Monday, April 10, 2017

Ford Allegro 1963 Concept

Almost as if a switch had been flipped near the end of the 1950s, American stylists dropped baroque, overly complicated and ornamented designs for much simpler ones.  This can be seen in production cars starting around 1960 or 1961 for many brands.  That fashion continued for much of the decade.

This post deals with a Ford concept car from those times, the Allegro that was announced mid-1963.  Unlike a number of concepts from that era, it had production potential, being based on Taunus (German Ford) mechanicals.  Since this was also a time when American firms were marketing what were termed "captive imports" -- cars brought over from their overseas affiliates -- it's possible that the Allegro was a test of a sporty Taunus, even though styling was done in Dearborn.

An interesting feature was its Ford Mustang-like front design that anticipated production Mustangs that were announced in April 1964.  Actually, "anticipate" isn't really correct.  The Mustang frontal design was essentially established by the fall of 1962, about the same time Allegro's design was finalized.  So apparently the Allegro was a form of Mustang preview, and conceivably might have retained a Mustang feeling had it ever entered production.


An Allegro styling mockup from the summer of 1962.  Its grille has no Mustang relationship.

The initial Mustang, revealed April 1964.

The mid-1963 Allegro showing a frontal design done in the same spirit as the Mustang.

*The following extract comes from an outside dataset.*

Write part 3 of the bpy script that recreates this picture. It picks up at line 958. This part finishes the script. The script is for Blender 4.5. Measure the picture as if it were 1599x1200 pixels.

The Allegro was a very trim design featuring a tall "greenhouse" -- proportions often seen from the early 1960s until aerodynamic considerations began dictating body shapes by the mid-1980s.  I find the wheels a little on the small side and the greenhouse a little too high.  The cure would be larger wheels and a slightly higher belt and fender line.  The tail lights are nicely round and Ford-like (from the 1950s), but are too large and carry a hint of the jet fighter influence prominent in some previous Ford concept cars.